La madre solamente sabía una cosa, y es que había perdido a sus dos hijos. Para su sorpresa, debía enorgullecerse de uno y avergonzarse del otro. Increíble, pero así era.
Pasaron los años, la madre conservó su dolor intacto, nunca entendió lo que había pasado, pero no había rastro de rencor en ella. Ese vacío, esa ausencia, la acompañó hasta el final de sus días. No podía odiar a “rojos” o a “nacionales”, porque había perdido a dos hijos, uno en cada uno de los bandos. Ella perdió, simplemente perdió. Y llegó la democracia, la reconciliación, el acuerdo tácito de mirar hacia adelante y superar el pasado. La madre, vivió sus últimos años agradecida puesto que, por fin, sus dos hijos se igualaban, eran simplemente dos jóvenes que participaron de forma obligada en una guerra desgraciada. Ya no era la madre del héroe y del canalla, era nada más una madre que cada día, a medida que sabía que se acercaba a su final, tenía más presentes a sus dos hijos.
La historia me conmovió de una manera increíble. No era la biografía de un personaje famoso y popular, era historia real, viva, de una persona normal y común, como tú y como yo. Era el relato de una madre que había sufrido en primera persona las consecuencias del odio y la sin razón; que creía de todo corazón que tanto dolor inútil había sido superado y que estaba absolutamente convencida de que nunca más los españoles nos volveríamos unos contra otros para matarnos. Tenía el pleno convencimiento, de verdad, de que las personas habían aprendido la lección y que el respeto y el espíritu de conciliación que se respiraba en la época de la transición serían permanentes.

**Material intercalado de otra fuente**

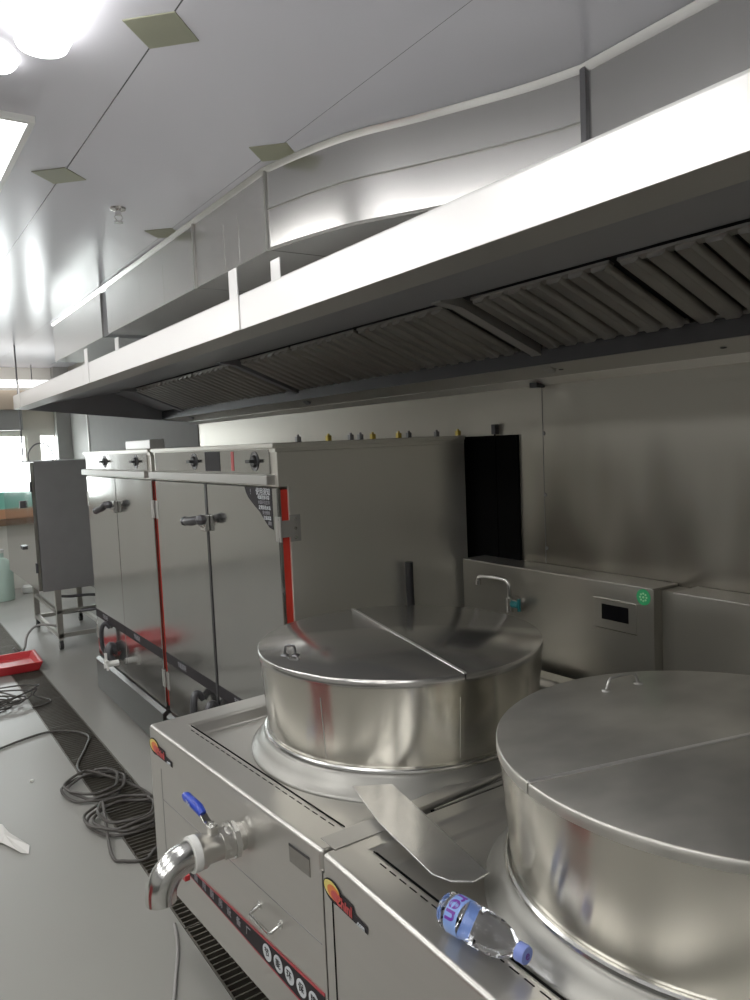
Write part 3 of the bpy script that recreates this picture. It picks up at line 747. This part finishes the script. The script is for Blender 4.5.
Rm = Matrix.Rotation(-PI / 2, 4, 'Y')
gs = MB().lathe([(0, .001), (.026, .001), (.026, 0)], c=(-.001, sbx(1.512), 1.068), n=28, M=Rm).build('round_sticker', GREEN, sb1)
b = MB()
for k in range(8):
    a = k * PI / 4; b.box(0, 0, 0, 0, 0, 0) if False else None
    y = sbx(1.512) + .012 * math.cos(a); z = 1.068 + .012 * math.sin(a)
    b.lathe([(0, .0006), (.0035, .0006), (.0035, 0)], c=(-.0022, y, z), n=8, M=Rm)
b.lathe([(0, .0006), (.004, .0006), (.004, 0)], c=(-.0022, sbx(1.512), 1.068), n=8, M=Rm)
b.build('sticker_pattern', GREENL, gs)

# faucet
t = thing('faucet', 'chrome swivel faucet with teal tap on the splashback', 'faucet', (XB - .045, 2.075, .955))
b = MB(); b.cyl((.043, 0, .01), (.0, 0, .01), .013, 14); b.lathe([(.024, .006), (.026, 0)], c=(.043, 0, .01), n=16, M=Rm); b.cyl((0, 0, -.02), (0, 0, .035), .0145, 16); b.build('tap_body', CHROME, t, smooth=True)
b = MB(); b.tube(spline([(0, 0, .03), (0, 0, .075), (-.003, .008, .095), (-.008, .025, .103), (-.018, .06, .106), (-.032, .115, .104), (-.036, .130, .096), (-.037, .132, .078)], 5), .0085, 12); b.cyl((-.037, .132, .090), (-.037, .132, .072), .012, 12); b.build('spout', CHROME, t, smooth=True)
b = MB(); b.cyl((0, -.014, .012), (0, -.05, .012), .013, 12); b.box(-.006, .006, -.055, -.045, -.012, .036); b.build('tap_handle', TEAL, t, .002)
o = MB().tube(spline([(1.74, 2.385, 1.12), (1.74, 2.385, 1.0), (1.742, 2.38, .90), (1.75, 2.37, .78)], 5), .016, 12).build('gas_hose', BLACK, smooth=True)
tag(o, 'short black hose standing behind the farther kettle against the cabinet side', 'hose')

# ------------------------------------------------------------------ things on the deck
C0 = Vector((0, 0, 1.6))
def sc(p): return C0 + (Vector(p) - C0) * K
# cover plate (loose steel strip lying across the joint)
pts = [sc((1.026, 1.706, .675)), sc((1.117, 1.647, .675)), sc((1.036, 1.174, .665)), sc((.99, 1.17, .665)), sc((.952, 1.20, .665)), sc((.937, 1.245, .665)), sc((.973, 1.504, .668))]
zt = ZD + .016
b = MB(); b.prism([(p.x, p.y, zt) for p in pts], (0, 0, .004)); o = b.build('cover_plate', DUCT, None, .0012)
tag(o, 'loose steel strip with a rounded corner lying across the joint of the stoves', 'cover plate')
b = MB(); b.prism([(sc((.84, 1.50, .65)).x, sc((.84, 1.50, .65)).y - .01, ZD + .0005), (1.0 * K - .0, 1.50 * K - .01, ZD + .0005), (1.0 * K, 1.555 * K, ZD + .0005), (.84 * K, 1.555 * K, ZD + .0005)], (0, 0, .002))
o = b.build('bridge_strip', HOODL); tag(o, 'short flat steel strip bridging the rims of the two stoves', 'strip')

# water bottle lying on the rim of the nearest stove
pb = sc((.873, 1.115, .65)); pc = sc((.897, .935, .65))
d = Vector((pc.x - pb.x, pc.y - pb.y, 0)); LB = d.length; d.normalize()
R_ = .0315
bt = thing('water_bottle', 'clear plastic water bottle with blue label lying on the nearest stove', 'bottle', (pb.x, pb.y, ZD + R_ + .001), 0)
MX = frame((0, 0, 0), Vector((0, 0, 1)), d.cross(Vector((0, 0, 1))) * -1)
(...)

La madre murió hace muchos años, y me conforta saber que no ha llegado a ver como la supuesta conciliación quedó en agua de borrajas, que de nuevo España se vuelve a polarizar en dos bandos enfrentados. Me llena de alivio saber, también, que la madre no ha vivido lo suficiente como para ver que, de nuevo, uno de sus hijos es un héroe y el otro un villano. Solo que en esta ocasión los papeles se han intercambiado. Sus hijos han dejado de ser dos muchachos que se vieron obligados a tomar parte de una absurda y cruel guerra, que nunca entendieron y que probablemente nunca, por más que se lo explicasen, habrían podido entender, para volver a ser enemigos irreconciliables.

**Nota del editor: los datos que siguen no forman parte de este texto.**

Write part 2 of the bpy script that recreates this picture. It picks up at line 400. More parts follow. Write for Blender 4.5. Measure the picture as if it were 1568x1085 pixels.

Perdí la pista de esta amiga, o mejor dicho, conocida. No recuerdo el nombre de su bisabuela, mucho menos el de sus dos hijos. De verdad que lo siento. Pero la historia sigue viva en mí. Tal vez esta madre, esté donde esté ahora, se complazca en saber que hay alguien que no ha olvidado en absoluto su sufrimiento, que aprendió, gracias a ella, a mirar hacia adelante. Es por ella que aprendí que el rencor no sirve de nada, que todo enfrentamiento tiene sus dos caras, sus dos versiones, y que no es justo aferrarse a una parte para desechar la otra. Que una guerra jamás, jamás, es cuestión de vencedores y vencidos, porque todos los que participan, voluntaria o involuntariamente pierden. Y que el odio nunca puede servir para cimentar nada, puesto que es la base más frágil de cuantas existen si es que se quiere construir algo. La violencia nunca debería estar justificada, por ninguna ideología, no debería haber excusas.

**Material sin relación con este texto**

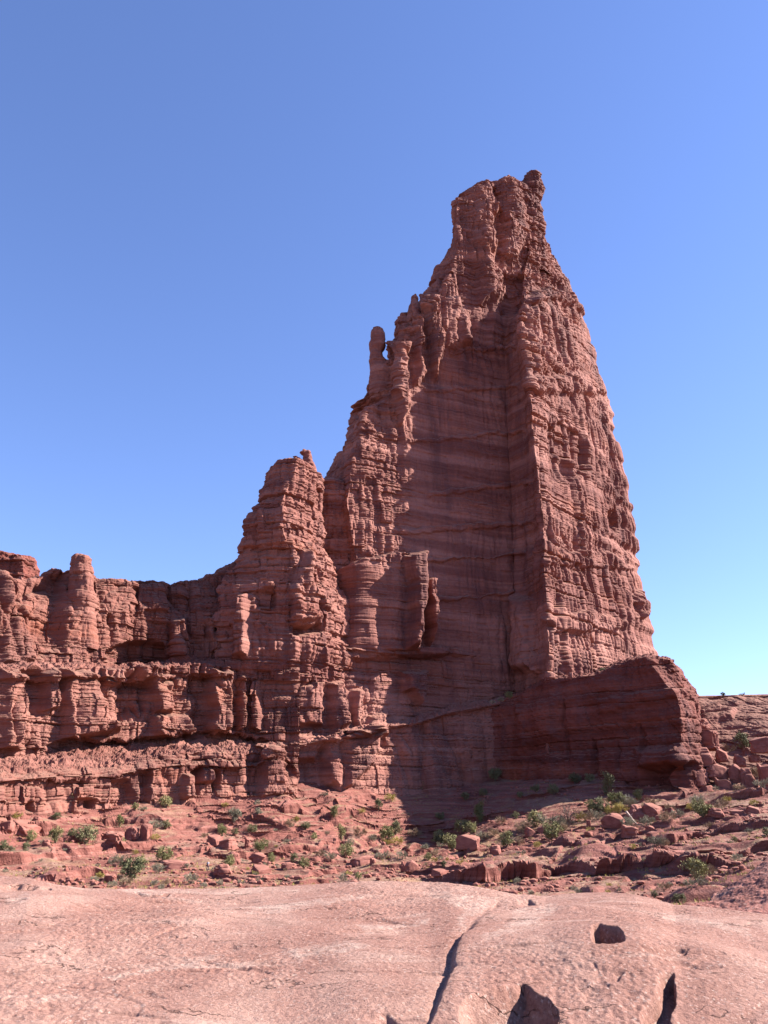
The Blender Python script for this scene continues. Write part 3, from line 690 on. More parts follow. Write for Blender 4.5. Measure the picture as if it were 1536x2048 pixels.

Me gustaría explicar a esta madre, que hemos aprendido la lección, que nunca más volveremos a cometer el mismo error. Que hemos aprendido, que somos mejores. Pero, a día de hoy, me temo que no sería cierto. Y estamos, de nuevo, cayendo en lo mismo: Los buenos y los malos. Un extremo y su opuesto. Lo siento, madre, esto es lo que hay. Mientras existan unos pocos que se beneficien del odio de unos muchos, no podremos hacer nada.
Tal vez tanto rencor cesaría si fuésemos capaces de entender que en esa guerra no se enfrentaron unos cuantos millones de españoles contra los millones restantes, sino que, como en casi todos los conflictos que se han dado a lo largo de la historia, unos pocos individuos, por intereses personales, se enfrentaron contra otros pocos, y que la inmensa mayoría de las personas se vieron envueltas en algo que no deseaban y aborrecían. Sí, hubo quien participó activamente siguiendo sus ideas, y también hubo quien, aprovechando la coyuntura, ajustó cuentas a su manera. Los que vivimos en pueblos sabemos perfectamente que hubo gente, en algunos casos con nombre y apellido, que se sirvió de la guerra para solucionar conflictos de lindes que venían de muy atrás, vengar resentimientos que venían arrastrando de generaciones anteriores, o simplemente perjudicar a aquellos a los que odiaban por los motivos más variopintos, etc. Y esto se dio en ambos bandos, lo de menos era la ideología, lo de más la satisfacción personal.
Pero, de repente, todos los españoles que vivieron la guerra, se han convertido en una masa informe, un conglomerado que se redujo a dos: buenos y malos, sin más y ese reduccionismo es el imperante a día de hoy, en 2011, 75 años después.
Querida madre, si te sirve de consuelo, no todos somos así.